Turkish hacktivists, this time Kemalist rather than Ottoman, recognize Republic Day by hacking sites they perceive as hostile with Atatürk's image.
An Anonymous cell with an Arabo-Liverpudlian nom de hack claims responsibility for vandalizing Italian university sites (without obvious motive). As Guy Fawkes Day approaches (next Tuesday), big Anonymous calls for physical demonstrations in #OpVendetta, not hacktivism.
A Palestinian hacker seeks renown by pwning Mark Zuckerberg.
Ransomware continues to proliferate. It's retail crime: ordinary users are targets.
Odd episodes are harbingers of exploits in the emerging Internet-of-things: Chinese-made electric kettles (says the Russian press), compromised tradeshow swag, counterfeit money detectors.
Open sources contain interesting information. Consider a 2009 academic paper Chinese researchers published through Elsevier, detailing how the US power grid might be taken down.
Such cyber warfare is much on official minds from Tehran to Beijing (via Tel Aviv, London, Dublin, and Washington).
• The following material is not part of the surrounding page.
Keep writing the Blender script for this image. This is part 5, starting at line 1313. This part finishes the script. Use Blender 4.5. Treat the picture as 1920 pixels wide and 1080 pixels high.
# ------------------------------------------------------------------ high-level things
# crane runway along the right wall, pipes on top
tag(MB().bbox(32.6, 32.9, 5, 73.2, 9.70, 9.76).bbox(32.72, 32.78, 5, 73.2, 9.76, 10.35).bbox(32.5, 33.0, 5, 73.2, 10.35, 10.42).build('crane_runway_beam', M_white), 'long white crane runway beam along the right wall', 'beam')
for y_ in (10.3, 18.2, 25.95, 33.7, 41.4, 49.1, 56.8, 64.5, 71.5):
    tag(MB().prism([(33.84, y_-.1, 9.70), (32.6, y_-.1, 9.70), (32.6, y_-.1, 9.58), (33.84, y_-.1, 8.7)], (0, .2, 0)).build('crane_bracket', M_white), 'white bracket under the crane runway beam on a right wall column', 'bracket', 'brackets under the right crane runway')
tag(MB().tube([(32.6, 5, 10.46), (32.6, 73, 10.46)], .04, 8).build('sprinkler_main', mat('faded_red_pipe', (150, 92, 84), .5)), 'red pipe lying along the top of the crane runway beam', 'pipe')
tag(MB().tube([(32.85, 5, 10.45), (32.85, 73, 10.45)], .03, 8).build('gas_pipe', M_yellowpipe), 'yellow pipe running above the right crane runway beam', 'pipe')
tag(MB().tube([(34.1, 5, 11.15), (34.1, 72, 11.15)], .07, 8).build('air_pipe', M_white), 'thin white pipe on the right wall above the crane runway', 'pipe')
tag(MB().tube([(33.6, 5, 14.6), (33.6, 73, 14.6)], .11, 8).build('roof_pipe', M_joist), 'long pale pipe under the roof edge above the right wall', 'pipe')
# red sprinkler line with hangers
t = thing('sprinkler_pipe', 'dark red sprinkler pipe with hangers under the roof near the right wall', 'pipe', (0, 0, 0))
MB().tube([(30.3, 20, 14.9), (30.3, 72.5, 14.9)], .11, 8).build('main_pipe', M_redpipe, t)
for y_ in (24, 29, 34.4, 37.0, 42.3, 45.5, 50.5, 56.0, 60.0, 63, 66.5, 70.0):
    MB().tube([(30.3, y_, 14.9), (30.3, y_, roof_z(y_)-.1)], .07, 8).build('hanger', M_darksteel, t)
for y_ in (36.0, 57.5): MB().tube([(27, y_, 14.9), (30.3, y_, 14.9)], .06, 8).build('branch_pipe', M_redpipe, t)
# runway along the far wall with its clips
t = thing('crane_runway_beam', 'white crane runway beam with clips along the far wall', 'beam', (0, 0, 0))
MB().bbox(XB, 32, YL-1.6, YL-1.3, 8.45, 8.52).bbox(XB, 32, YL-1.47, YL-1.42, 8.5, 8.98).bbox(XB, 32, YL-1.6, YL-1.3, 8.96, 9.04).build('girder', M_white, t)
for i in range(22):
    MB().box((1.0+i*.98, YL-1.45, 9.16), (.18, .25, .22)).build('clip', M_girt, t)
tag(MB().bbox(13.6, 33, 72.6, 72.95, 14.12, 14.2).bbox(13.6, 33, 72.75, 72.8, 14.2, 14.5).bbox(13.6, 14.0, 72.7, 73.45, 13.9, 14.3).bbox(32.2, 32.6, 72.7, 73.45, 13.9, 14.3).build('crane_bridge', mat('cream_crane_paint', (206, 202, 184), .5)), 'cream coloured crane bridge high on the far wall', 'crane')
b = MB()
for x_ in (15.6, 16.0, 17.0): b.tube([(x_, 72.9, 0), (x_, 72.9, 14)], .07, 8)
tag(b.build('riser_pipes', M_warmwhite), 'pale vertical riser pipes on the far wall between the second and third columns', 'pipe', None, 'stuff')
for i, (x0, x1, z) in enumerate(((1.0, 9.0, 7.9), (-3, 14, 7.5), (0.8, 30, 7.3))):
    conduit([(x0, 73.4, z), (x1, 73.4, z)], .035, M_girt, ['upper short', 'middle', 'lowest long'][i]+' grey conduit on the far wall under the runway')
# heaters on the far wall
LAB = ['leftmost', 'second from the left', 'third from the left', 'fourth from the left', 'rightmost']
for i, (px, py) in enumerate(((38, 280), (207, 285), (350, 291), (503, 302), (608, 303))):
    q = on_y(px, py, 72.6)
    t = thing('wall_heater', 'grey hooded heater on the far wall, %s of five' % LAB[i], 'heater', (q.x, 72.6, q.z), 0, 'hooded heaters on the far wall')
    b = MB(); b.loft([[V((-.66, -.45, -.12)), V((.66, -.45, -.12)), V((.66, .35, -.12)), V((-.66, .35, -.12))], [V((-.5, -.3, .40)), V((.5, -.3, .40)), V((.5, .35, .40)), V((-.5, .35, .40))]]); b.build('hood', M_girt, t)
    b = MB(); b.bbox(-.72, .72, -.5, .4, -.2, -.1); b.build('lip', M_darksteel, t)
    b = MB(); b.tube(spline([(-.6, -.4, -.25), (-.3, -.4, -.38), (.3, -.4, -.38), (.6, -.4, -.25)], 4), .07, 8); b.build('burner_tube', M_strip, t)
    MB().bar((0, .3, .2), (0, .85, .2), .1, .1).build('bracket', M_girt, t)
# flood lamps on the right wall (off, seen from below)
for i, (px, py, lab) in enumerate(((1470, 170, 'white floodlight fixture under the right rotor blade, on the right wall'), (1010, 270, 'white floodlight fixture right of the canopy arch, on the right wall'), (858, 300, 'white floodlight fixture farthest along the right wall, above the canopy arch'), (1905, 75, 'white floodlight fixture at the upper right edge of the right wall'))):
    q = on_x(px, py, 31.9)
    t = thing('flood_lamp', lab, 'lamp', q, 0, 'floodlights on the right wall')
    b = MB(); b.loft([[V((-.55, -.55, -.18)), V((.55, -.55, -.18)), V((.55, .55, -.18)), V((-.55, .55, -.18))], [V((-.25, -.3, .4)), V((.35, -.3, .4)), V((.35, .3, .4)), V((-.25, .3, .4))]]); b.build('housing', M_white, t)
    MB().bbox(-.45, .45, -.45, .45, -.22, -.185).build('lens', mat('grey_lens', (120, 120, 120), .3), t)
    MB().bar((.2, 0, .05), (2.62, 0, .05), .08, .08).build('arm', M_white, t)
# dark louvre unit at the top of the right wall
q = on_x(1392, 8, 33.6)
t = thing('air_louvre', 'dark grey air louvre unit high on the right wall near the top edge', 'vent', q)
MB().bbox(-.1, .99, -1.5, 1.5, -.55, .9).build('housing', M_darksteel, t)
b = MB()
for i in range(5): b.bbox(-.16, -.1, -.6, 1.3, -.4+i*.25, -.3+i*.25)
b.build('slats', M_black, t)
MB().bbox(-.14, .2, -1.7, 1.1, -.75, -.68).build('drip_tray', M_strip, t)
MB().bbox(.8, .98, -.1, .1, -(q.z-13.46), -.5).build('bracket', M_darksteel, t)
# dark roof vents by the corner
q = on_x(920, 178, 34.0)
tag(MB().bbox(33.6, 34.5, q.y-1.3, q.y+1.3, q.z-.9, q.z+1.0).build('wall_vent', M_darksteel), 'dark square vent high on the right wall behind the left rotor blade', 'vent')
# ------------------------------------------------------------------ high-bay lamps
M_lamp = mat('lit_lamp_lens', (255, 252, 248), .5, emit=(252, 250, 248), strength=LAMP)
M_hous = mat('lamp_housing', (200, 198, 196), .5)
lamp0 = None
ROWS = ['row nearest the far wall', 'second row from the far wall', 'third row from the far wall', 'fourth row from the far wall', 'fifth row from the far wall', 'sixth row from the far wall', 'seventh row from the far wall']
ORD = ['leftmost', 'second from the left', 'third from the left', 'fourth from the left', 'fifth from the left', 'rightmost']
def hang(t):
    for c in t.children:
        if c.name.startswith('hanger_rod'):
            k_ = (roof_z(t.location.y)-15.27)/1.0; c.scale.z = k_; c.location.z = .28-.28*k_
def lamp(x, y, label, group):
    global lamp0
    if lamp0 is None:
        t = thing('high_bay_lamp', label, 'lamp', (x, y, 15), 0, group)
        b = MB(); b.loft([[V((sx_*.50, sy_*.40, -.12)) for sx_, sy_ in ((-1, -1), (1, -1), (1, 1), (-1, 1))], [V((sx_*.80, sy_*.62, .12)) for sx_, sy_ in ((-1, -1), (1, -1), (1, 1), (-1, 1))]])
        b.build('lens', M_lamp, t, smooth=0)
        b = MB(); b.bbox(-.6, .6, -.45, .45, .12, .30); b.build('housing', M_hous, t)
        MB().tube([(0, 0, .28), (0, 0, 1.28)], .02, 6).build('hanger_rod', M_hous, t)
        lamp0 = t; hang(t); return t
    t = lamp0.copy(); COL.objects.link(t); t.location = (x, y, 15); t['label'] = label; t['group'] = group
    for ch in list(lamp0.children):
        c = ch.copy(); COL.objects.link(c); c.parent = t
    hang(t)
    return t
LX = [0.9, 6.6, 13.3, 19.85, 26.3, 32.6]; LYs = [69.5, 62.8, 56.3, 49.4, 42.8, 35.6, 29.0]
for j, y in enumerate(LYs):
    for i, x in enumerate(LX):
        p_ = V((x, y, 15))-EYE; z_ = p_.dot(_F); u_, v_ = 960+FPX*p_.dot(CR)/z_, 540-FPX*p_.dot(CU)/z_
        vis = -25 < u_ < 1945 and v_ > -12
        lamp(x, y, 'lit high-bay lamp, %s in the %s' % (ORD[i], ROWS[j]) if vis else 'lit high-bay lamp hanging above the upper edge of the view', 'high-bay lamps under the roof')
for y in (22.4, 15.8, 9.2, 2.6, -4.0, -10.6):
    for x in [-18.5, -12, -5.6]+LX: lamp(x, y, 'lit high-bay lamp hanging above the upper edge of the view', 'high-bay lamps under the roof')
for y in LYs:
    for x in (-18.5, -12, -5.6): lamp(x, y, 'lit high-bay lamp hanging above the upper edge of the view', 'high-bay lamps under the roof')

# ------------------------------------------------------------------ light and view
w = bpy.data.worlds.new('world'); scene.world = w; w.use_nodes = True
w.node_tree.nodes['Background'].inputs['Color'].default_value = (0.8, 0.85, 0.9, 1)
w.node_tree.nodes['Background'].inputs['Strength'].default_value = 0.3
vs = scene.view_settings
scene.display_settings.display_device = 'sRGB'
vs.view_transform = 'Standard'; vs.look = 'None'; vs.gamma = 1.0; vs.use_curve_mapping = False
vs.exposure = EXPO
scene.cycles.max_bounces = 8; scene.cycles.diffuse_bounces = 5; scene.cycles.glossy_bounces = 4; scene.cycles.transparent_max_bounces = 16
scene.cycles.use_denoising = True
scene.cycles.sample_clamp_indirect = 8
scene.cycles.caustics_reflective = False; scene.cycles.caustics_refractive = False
A "cyber Pearl Harbor" is again widely discussed. (But cyber events notoriously can be ambiguous. Pundits might also consider the possibility of a cyber Tonkin Gulf Incident.)
Another historical analogy is also much discussed: the 1970's Church Commission inquiry into the CIA. Fresh allegations of US NSA incursions into Google and Yahoo (denied by NSA's director) seem to bring a Church 2 closer. French authorities recover their momentarily cooled outrage, the Chinese government says it will "take steps" to protect itself, and the Israelis again point out that cyber surveillance is pretty widespread.
Some industry news: interesting new products and a "Dark Mail" project are announced.